Feeling the Familiar

The digital channels are only going to get more important, as revenue from branches is expected to decline. That burden on the bottom line will shift to online and mobile banking.

If delivered well, Chase's digital services could keep the bank relevant among a wave of smaller rivals and appease millennials, the notoriously fickle and quick-to-complain generation who expect everything to work easily and want it all to happen now.

All of that makes what jazzes Michael all the more fascinating — he geeks out to a blue spinning wheel at the ATM that tells the user the machine is thinking.

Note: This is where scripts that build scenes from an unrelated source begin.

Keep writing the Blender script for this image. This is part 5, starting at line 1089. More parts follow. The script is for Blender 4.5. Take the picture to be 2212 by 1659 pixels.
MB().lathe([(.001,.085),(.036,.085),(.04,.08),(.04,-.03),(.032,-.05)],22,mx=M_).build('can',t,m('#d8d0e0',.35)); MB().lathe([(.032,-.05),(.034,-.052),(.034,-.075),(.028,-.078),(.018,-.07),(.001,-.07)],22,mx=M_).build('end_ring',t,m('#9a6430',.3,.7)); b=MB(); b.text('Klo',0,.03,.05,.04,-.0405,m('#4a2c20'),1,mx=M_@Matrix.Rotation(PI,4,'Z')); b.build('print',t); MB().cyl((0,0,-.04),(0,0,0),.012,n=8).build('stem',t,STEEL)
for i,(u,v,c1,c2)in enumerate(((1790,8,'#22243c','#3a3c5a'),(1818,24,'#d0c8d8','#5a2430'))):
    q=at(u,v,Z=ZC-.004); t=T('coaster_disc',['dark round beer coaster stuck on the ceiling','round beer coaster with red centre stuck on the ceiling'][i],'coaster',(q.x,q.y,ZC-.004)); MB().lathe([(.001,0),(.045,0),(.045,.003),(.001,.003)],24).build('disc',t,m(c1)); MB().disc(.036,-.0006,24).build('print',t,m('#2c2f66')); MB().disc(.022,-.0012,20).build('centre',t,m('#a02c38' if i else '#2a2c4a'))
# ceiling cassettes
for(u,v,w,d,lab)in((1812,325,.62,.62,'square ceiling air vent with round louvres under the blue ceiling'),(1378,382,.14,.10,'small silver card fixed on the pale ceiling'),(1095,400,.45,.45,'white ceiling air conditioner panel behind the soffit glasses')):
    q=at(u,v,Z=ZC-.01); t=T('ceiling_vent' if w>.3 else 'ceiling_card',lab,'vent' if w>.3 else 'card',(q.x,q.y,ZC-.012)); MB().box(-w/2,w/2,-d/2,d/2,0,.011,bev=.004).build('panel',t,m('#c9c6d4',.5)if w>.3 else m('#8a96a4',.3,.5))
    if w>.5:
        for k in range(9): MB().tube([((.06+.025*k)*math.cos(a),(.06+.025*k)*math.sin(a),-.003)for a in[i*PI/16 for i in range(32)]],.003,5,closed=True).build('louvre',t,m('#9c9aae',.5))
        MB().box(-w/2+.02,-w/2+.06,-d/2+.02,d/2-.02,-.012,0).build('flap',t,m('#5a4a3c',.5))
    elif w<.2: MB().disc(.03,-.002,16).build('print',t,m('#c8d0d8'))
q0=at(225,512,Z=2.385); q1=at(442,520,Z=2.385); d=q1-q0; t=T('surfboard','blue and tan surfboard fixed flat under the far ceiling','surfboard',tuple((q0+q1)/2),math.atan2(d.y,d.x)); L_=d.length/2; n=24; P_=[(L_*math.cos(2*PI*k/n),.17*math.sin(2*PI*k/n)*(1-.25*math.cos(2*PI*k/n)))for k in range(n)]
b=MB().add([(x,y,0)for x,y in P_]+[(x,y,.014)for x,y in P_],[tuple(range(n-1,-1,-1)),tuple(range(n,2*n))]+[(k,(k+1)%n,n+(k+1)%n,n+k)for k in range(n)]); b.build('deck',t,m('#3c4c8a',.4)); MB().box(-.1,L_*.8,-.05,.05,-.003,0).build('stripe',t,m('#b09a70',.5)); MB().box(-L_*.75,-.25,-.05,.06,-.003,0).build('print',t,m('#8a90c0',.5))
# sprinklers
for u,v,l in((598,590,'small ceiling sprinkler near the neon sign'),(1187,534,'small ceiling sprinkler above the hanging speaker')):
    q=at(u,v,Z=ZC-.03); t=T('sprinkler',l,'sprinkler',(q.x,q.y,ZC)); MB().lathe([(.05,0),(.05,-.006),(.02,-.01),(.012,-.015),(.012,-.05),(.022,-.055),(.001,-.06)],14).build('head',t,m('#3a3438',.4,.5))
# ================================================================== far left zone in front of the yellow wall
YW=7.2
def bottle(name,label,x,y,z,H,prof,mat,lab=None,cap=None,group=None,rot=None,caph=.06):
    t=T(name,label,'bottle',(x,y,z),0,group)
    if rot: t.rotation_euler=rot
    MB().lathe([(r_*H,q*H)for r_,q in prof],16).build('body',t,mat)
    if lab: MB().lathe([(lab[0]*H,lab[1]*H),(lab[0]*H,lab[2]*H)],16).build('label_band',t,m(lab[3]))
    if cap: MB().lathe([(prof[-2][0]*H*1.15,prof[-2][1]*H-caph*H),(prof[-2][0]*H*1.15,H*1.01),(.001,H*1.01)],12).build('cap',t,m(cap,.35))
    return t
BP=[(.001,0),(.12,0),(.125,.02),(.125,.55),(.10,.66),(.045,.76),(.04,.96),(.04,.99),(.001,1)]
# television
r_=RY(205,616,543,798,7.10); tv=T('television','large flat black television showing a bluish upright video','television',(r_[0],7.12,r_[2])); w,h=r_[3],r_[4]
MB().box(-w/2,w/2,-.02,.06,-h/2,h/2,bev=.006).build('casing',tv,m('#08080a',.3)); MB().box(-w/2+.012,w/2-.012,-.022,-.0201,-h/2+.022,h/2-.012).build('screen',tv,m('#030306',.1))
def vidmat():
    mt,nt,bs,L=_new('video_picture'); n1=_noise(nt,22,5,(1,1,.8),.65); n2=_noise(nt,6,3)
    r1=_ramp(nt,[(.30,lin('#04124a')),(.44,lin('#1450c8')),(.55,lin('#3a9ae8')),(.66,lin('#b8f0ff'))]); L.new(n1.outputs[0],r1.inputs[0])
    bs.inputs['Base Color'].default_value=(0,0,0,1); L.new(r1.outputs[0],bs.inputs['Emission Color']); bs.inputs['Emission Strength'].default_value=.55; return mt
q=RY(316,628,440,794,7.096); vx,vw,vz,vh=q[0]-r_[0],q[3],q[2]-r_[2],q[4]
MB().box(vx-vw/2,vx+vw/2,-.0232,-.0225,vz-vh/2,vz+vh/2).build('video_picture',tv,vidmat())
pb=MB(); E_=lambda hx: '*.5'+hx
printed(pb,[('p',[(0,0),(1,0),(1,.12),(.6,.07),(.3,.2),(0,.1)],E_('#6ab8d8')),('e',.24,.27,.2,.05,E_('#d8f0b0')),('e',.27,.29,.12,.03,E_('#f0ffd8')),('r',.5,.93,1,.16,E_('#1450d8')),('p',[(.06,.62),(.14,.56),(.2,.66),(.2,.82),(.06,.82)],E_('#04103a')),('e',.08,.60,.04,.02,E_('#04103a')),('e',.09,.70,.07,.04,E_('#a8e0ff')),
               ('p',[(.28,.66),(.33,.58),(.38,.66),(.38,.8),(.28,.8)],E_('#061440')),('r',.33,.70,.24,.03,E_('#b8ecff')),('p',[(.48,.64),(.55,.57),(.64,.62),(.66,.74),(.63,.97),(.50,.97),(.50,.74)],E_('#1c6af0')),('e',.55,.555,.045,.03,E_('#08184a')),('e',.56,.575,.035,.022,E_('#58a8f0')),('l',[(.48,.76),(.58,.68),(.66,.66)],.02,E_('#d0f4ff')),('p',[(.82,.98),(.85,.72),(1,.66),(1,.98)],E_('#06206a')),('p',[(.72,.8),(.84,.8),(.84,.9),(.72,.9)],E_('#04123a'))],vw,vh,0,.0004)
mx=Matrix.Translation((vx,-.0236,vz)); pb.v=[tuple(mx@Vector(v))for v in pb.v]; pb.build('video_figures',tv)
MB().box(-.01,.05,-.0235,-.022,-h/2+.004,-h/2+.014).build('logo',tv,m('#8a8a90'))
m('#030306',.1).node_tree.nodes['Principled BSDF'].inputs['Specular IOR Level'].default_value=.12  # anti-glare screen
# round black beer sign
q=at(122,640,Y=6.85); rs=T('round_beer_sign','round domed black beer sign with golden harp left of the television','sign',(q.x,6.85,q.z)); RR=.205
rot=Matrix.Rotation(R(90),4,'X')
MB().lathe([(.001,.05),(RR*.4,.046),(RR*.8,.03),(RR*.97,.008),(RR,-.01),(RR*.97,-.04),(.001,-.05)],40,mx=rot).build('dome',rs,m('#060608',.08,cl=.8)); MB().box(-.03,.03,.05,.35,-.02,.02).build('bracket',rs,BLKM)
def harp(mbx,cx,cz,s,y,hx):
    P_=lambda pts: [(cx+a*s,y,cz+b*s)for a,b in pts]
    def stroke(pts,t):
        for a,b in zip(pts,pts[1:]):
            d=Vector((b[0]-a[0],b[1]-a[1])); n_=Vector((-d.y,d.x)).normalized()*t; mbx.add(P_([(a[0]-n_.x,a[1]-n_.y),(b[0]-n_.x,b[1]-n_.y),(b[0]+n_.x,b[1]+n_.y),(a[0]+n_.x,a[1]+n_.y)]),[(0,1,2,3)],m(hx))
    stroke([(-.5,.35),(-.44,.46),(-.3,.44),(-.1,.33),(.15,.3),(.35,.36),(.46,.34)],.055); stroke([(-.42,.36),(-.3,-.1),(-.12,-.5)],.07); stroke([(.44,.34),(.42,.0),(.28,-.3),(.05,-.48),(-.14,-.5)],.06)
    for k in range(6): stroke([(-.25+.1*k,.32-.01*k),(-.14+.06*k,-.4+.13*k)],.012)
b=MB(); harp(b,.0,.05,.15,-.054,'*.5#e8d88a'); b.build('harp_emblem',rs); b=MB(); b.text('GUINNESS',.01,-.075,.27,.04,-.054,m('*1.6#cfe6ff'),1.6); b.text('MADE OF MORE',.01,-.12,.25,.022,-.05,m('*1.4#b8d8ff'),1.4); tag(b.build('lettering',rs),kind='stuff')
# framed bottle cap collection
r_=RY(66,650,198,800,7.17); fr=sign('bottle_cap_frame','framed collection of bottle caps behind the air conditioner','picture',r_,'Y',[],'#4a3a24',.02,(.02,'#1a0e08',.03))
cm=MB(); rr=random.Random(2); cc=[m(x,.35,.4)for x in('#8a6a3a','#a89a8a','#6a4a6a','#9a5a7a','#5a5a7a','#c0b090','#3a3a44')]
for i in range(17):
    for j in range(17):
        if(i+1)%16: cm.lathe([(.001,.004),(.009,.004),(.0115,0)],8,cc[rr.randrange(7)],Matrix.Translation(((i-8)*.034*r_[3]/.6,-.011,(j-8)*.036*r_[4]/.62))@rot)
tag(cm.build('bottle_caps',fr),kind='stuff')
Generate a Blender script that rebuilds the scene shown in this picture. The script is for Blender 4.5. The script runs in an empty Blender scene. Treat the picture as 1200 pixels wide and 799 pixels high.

He likes it because it is the same spinner on the website and the mobile app. It is a small thing, but a big thing — it means that people see Chase as one entity, so the branch employees, the developers who work on the app, and the team overseeing the website have to think of the bank in the same way.

"It is supposed to feel the same. There is imagery that feels the same, and now we're getting down to those very fine details that make cohesive experiences," Michael said. "We want what is happening in the branches, what is happening in the ATMs, what's happening online and what's happening on the mobile app to feel like they all belong together."